Debate Magazine

Land Banking Logic

Posted on the 10 June 2021 by Markwadsworth @Mark_Wadsworth

Further to my post of two days ago...
Let's assume in their neo-lib fantasy world, we abandon planning restrictions and everything in a radius or two or three miles around each town is zoned for residential development.
For simplicity, let's assume that all land in this zone is owned by one feudal landowner, who hitherto has just been selling off the odd acre here and there to developers to expand the town. Which is exactly what Prince Charles and his ancestors have been doing for centuries. His ancestors were doing this long before they invented planning laws, and if he really wanted planning permission, does anybody think he wouldn't get it?
Why does he drip feed it? To maximise the total value that he and his heirs can wring out of it. He might sell off the most valuable fraction of a percent each year (the parts immediately adjacent to the towns) but his remaining land, in particular the bit that is now adjacent to the expanded towns, goes up in value by a larger percentage.
Does the fact that he could theoretically sell all his land to developers or anybody else tomorrow mean that he will do so, and that tens of thousands of homes would be built? No, why would he? Developers have a steep input cost curve, if they try and increase output, their input costs rise dramatically, which reduces their gross profit, which reduces the amount they are prepared to pay for land. And they don't want to depress selling prices short-term by flooding the market. So they are only prepared to pay full price for small amounts of land each year.
Does it make much difference, if any, if the land surrounding the town is divided into smaller and larger farms, each with a different owner? No, why would it?

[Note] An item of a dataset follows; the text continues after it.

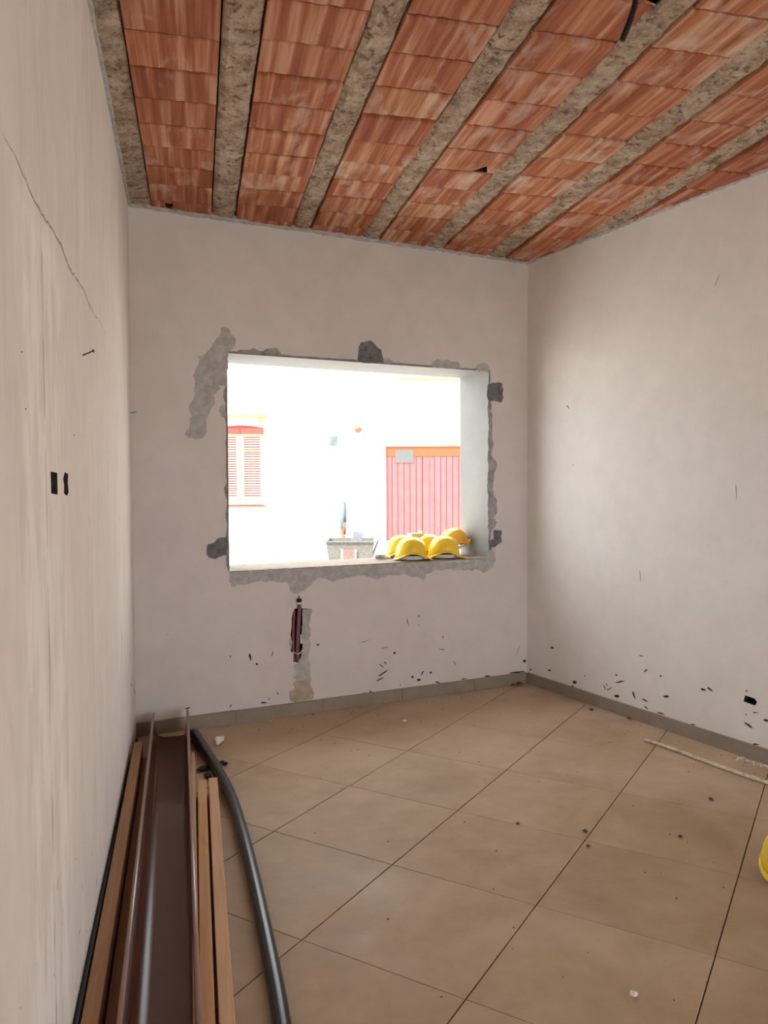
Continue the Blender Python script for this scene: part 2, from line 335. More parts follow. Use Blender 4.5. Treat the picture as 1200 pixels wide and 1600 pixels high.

Collectively, their wealth-maximising strategy is to do the same as the monopolist, i.e. drip feed it, starting with the most valuable bits.
Let's look at three farmers who are thinking of offering some land to developers.
1. Farmer A owns land adjacent to the developed area, the developer can build ten homes per acre, input costs £100,000, selling price £250,000, developer expects £50,000 profit per home, so he is prepared to pay max. £100,000 per home for the land = £1 million per acre. Farmer A can hang on as long as he likes, it will only go up in value relatively gradually as it can't get any closer to the developed area.
2. Farmer B owns land a mile out of town, same maths as above, but it will cost the developer an extra £40,000 per home to build/widen the narrow track out of town (or pay the council to do so under a s106 agreement) and connect it up to the normal utilities a mile away (water, sewage, utilities, internet etc), which will involve also sorts of hassle, costs, ransom and wayleave payments. The developer is only prepared to pay £600,000 per acre for this land.
3. Farmer C owns land two miles out of town, it will cost £80,000 per home to hook it up to the town two miles away, developer is prepared to pay only £200,000 per acre.
Which Farmer is most likely to sell and/or which land is a developer most likely to buy?
1. Farmer A has an offer of £1 million on the table and that land has reached its maximum value, it will only go up slowly in future.
2. Farmer B has an offer of £600,000, but if the town expands a mile towards him over the next decade it will be worth £1 million. So if he hangs on for a decade, his compound growth is 5% per annum. Maybe he wants to sell anyway, but whoever buys (another farmer, a developer, a speculator) will probably decide to hang on and bank the 5% compound.
3. Farmer C has an offer of £200,000. If he is lucky and the town expands towards him, in thirty years it might be worth £1 million. So if he hangs on for thirty years, his compound growth is also 5%. Maybe he wants to sell anyway, makes no difference, same as 2.
So Farmer A is most likely to sell, and whoever buys it might as well get those new houses up and get his money back ASAP, there is no advantage to hanging on. This also happens to be the most efficient strategy in economic and environmental terms as well (lowest costs, least additional car use, least land being covered with roads etc).
While the developer is busy building and selling these homes, no developer is going to be particularly interested in buying land from Farmer 2 or Farmer 3 - they'd risk having to sell for lower prices and will face higher input costs (on top of the high connection costs).